De la formation on passe tout naturellement à la pratique professionnelle qui varie en fonction de l’institution dans laquelle le/la documentaliste sera amené·e à travailler et des missions qu’il/ elle devra rencontrer. Les différentes étapes de la création d’un service de documentation performant sont abordées en fonction des besoins et du fonctionnement du service et de ses utilisateurs. Son organisation au quotidien et son fonctionnement sont spécifiés : mobilier, archivage, signalétique, sécurité, accès aux personnes à mobilité réduite (PMR), etc., les normes existantes à respecter, tout comme la gestion d’équipe et le type de management à exercer, un domaine où de nombreux changements sont en cours, davantage axés sur la participation, la bienveillance et l’empathie. Ce chapitre est plus particulièrement développé tant son évolution est patente et son importance incontournable dans la gestion d’un service. Une organisation qui inclut, outre la gestion d’équipe et la gestion de projet, une gestion financière à ne pas sous-estimer. Elle amène souvent à une participation au regroupement de centres de documentation afin de partager les budgets que représentent les abonnements aux revues et bases de données et de mettre en commun ces ressources.

Sont ensuite présentés la recherche et le traitement de l’information où s’exerce pleinement le rôle du/de la documentaliste. Les critères d’acquisition des documents et les techniques d’analyse sont décrits avec référence aux normes définies en ce qui concerne la description ou l’indexation en fonction du type de document : textes, articles, illustrations, qu’ils soient numériques ou, plus traditionnellement, sur papier.

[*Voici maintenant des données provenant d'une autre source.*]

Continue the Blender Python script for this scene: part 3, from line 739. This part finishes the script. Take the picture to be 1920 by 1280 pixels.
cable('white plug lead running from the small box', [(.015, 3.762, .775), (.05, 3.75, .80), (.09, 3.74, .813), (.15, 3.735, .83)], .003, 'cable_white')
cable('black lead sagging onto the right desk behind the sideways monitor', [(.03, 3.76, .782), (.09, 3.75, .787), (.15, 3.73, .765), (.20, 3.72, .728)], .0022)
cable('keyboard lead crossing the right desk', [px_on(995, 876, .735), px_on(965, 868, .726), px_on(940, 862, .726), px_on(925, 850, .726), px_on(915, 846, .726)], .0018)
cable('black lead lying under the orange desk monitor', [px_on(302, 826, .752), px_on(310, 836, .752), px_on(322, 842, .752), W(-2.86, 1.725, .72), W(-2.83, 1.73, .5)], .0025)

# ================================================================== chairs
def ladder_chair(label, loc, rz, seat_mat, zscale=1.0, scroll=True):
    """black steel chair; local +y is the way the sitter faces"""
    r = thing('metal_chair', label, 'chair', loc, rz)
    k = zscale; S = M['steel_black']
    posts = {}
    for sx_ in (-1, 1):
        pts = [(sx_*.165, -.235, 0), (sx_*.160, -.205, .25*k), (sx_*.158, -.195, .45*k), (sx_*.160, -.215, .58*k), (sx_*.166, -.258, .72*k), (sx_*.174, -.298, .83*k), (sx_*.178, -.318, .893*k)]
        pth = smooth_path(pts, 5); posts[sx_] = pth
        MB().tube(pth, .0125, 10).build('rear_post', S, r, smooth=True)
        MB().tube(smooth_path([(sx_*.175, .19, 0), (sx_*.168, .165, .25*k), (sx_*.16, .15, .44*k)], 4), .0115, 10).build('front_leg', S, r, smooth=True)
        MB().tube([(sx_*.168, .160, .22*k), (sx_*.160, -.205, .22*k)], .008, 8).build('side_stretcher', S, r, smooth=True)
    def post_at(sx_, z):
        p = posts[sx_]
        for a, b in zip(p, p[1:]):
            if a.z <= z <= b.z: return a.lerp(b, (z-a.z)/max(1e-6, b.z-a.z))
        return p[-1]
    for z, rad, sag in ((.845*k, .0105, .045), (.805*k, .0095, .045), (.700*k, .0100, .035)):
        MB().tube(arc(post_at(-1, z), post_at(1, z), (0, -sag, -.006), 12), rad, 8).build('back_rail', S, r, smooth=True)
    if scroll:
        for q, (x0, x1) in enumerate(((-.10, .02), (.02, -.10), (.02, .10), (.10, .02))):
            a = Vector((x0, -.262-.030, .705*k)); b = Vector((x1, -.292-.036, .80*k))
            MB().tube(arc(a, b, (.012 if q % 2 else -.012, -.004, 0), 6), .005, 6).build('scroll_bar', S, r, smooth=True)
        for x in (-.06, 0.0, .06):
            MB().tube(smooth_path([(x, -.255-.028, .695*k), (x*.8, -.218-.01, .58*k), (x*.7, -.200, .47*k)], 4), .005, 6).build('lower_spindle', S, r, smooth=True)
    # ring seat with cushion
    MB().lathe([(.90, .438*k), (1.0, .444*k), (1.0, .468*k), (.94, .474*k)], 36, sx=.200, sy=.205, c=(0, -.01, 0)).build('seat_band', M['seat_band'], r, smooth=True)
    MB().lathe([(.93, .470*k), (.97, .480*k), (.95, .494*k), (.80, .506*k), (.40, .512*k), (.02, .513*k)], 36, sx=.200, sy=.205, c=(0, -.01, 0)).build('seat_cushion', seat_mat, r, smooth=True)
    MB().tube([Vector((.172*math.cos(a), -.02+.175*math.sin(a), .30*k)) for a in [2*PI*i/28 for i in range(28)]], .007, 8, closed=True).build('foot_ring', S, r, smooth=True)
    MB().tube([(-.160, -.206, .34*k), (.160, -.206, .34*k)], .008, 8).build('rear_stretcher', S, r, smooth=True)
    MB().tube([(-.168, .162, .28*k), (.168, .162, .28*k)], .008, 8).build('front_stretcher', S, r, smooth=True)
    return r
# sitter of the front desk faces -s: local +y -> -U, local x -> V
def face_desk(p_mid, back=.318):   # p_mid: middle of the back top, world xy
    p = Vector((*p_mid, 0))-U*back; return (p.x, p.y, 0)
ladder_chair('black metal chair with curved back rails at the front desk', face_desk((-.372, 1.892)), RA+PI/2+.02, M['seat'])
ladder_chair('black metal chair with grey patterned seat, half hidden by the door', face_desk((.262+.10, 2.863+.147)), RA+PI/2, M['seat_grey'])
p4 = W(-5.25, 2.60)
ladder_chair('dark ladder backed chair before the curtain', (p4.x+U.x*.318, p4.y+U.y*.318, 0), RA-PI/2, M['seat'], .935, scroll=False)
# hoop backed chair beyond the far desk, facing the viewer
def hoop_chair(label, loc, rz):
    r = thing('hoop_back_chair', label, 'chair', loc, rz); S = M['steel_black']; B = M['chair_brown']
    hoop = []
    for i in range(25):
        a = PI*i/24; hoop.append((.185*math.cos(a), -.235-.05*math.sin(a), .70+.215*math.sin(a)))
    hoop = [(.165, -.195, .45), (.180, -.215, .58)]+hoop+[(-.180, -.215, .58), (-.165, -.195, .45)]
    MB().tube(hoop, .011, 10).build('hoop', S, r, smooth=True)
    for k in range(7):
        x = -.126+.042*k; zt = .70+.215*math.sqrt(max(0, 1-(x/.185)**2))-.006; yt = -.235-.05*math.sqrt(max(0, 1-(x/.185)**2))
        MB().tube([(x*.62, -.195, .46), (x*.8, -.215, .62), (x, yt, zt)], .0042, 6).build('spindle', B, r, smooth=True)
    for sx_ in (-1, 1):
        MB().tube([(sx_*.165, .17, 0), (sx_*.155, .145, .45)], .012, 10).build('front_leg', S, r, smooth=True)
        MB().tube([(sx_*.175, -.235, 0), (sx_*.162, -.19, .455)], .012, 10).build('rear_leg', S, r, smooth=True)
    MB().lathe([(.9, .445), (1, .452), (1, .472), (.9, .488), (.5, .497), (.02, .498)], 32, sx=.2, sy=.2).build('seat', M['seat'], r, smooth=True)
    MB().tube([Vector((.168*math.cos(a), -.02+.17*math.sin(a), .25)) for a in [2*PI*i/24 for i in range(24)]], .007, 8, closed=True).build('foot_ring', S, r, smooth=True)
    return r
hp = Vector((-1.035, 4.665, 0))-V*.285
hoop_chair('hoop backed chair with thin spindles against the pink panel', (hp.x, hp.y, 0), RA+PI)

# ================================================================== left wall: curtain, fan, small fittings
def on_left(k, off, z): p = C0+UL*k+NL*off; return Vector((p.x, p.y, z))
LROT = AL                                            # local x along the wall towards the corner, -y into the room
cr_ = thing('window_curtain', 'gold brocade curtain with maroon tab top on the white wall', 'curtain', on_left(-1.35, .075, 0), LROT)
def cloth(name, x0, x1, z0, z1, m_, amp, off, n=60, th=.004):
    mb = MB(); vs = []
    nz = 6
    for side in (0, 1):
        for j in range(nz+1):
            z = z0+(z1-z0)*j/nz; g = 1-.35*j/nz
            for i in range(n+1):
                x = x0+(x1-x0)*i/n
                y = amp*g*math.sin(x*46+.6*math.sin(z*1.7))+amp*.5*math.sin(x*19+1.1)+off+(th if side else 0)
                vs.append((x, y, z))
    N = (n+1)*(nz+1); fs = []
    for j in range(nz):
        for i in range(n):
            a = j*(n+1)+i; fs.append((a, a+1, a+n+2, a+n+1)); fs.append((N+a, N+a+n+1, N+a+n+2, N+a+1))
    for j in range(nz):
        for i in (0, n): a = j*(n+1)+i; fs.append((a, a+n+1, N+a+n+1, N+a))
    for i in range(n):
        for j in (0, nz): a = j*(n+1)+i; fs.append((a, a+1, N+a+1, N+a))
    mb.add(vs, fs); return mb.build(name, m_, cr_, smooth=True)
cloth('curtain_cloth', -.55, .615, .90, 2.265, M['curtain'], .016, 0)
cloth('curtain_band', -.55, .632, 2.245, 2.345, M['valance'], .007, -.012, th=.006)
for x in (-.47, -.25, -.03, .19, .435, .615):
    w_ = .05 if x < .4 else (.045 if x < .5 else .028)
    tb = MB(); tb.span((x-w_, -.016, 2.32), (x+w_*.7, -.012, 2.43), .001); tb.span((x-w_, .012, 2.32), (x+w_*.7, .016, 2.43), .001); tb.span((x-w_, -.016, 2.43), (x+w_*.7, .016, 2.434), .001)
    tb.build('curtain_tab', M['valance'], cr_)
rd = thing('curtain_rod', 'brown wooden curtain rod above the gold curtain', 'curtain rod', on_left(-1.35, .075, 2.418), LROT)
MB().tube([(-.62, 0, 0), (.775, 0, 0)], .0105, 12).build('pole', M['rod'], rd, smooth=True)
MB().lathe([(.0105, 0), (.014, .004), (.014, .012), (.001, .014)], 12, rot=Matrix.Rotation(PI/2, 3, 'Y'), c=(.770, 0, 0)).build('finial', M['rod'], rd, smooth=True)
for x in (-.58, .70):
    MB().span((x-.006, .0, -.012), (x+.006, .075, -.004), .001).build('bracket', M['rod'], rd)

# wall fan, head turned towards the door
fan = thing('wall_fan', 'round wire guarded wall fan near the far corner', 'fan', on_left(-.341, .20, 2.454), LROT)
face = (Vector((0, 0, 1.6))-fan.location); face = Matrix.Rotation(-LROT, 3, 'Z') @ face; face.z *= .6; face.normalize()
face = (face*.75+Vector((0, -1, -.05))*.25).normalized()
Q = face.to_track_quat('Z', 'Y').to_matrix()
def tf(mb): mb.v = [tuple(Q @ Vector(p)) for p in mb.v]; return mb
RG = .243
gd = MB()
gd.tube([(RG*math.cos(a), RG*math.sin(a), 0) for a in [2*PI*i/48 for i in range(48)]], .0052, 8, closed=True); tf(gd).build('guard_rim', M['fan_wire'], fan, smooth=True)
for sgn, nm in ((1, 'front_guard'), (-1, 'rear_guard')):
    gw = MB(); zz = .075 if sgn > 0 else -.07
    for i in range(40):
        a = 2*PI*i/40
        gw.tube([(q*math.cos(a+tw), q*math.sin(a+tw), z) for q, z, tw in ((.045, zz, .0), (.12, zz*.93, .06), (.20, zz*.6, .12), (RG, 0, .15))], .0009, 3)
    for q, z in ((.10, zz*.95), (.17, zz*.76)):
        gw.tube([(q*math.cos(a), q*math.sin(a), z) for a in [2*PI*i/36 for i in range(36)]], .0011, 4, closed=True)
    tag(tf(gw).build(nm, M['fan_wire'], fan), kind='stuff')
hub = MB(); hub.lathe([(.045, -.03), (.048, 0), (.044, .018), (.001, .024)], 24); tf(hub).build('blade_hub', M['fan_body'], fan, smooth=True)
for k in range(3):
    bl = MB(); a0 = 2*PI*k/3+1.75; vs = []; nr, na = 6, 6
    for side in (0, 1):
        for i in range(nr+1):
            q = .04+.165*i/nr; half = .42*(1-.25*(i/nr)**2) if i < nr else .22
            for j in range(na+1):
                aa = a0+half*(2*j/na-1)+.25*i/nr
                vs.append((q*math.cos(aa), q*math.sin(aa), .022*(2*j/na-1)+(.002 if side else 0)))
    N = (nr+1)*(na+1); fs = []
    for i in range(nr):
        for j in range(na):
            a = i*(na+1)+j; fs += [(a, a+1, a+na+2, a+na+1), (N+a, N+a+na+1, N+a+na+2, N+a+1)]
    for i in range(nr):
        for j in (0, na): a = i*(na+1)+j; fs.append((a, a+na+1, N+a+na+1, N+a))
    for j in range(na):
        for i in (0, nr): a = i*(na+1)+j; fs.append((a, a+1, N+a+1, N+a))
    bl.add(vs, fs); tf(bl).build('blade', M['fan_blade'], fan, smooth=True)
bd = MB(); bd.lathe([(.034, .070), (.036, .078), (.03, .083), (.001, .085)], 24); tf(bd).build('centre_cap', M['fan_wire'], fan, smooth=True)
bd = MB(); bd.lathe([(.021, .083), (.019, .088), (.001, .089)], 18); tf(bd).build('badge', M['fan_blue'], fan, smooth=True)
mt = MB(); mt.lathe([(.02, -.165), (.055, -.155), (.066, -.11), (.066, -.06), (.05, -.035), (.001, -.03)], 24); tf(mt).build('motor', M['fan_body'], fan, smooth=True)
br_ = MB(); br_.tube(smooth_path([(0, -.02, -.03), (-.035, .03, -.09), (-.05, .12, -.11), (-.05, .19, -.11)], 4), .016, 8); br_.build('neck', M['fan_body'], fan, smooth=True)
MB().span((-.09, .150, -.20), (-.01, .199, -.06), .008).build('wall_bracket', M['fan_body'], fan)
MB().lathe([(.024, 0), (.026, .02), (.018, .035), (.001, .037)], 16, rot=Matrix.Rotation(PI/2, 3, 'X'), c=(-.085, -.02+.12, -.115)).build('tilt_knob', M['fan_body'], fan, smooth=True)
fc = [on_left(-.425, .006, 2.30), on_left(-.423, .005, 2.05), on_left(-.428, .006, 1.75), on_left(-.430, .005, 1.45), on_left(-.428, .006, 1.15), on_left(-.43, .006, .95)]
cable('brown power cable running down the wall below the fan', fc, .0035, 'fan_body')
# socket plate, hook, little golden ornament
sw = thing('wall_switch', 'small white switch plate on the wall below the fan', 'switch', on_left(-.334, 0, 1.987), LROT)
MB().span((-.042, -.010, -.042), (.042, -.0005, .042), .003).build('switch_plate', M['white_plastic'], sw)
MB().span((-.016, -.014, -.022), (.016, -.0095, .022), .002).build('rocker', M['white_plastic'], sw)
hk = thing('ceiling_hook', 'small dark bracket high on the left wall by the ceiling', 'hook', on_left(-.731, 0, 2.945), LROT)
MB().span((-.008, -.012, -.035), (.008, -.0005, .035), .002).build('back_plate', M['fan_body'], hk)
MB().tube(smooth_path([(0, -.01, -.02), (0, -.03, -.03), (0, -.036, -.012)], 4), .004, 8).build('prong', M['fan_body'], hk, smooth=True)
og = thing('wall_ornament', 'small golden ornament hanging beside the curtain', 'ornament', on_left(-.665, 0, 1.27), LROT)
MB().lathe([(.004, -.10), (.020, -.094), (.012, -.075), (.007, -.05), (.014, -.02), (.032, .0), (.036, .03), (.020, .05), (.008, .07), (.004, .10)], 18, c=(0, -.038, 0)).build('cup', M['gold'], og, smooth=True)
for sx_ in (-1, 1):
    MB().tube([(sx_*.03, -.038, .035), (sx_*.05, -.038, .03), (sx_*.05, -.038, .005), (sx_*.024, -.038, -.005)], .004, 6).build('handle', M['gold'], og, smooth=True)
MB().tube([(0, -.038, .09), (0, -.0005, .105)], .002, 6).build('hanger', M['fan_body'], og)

La construction d’un thésaurus et sa gestion font l’objet d’une présentation approfondie tout comme l’évolution des technologies du domaine numérique. L’interrogation simultanée de bases de données, les applications en ligne qui permettent le prêt entre bibliothèques, les réservations, les suggestions d’achat, les outils pour les étudiants, la personnalisation des services en fonction de l’utilisateur sont autant d’avancées technologiques qui font évoluer le métier de documentaliste. L’intelligence artificielle qui fait l’objet de bien des débats intervient aussi dans les moteurs de recherche, les algorithmes, … ce qui promet bien des bouleversements dans le travail documentaire mais aussi de précieux gains de temps.

La rédaction de résumés analytiques, l’organisation de la veille sont autant de notions explicitées. Elles concrétisent le rôle du/de la documentaliste pour les utilisateurs. Car si l’information est au cœur du métier de documentaliste, l’utilisateur l’est également. Sa satisfaction est l’objectif du service. Jean-Philippe Accart le rappelle à plusieurs reprises : l’utilisation d’outils pertinents, la capacité d’évaluer les informations sont essentiels pour répondre au mieux à une recherche tout comme il est indispensable d’élaborer une éducation aux médias, une formation à l’information afin de détecter au plus vite fake news et autres informations erronées et de faire de l’utilisateur un collaborateur du/de la documentaliste.

Un service de documentation performant se caractérise aussi et surtout par les services qu’il offre en matière de prêt de documents, de produits documentaires, du guide de l’utilisateur aux listes d’acquisitions, des dossiers de presse aux résumés analytiques. La veille documentaire est un outil de gestion de l’information qui fait appel tant au documentaliste qu’à un expert du domaine d’information choisi. Ses caractéristiques, sa mise en place et son évolution sont ici détaillées.

Peu connu, peu visible, le service de documentation doit se faire mieux connaître et utiliser pour cela des techniques largement utilisées, et avec succès, dans d’autres services, celles de la communication et du marketing, la création d’une marque qui identifie immédiatement une institution et la personnalise. L’évolution rapide des technologies, des réseaux sociaux, ouvre de nouveaux métiers dans le domaine de la documentation et de la gestion de l’information, beaucoup nous viennent d’ailleurs du monde anglo-saxon : architecte de l’information, curateur de contenu, spécialiste de la science des données, gestionnaire de communauté, etc. Ce sont de nouveaux métiers de la documentation et de l’information qui émergent et autant de nouveaux professionnels qui contribuent à une actualisation, voire une réinvention du métier.

Le panorama brossé par Jean-Philippe Accart dans cette nouvelle édition du Métier de documentaliste est mis à jour et solidement étayé. Toutes les notions abordées n’ont cependant pu faire l’objet de longs développements, ce qui est bien compensé par de nombreuses références et notes explicatives, des encadrés et, à la suite de chaque chapitre, une intéressante sélection bibliographique.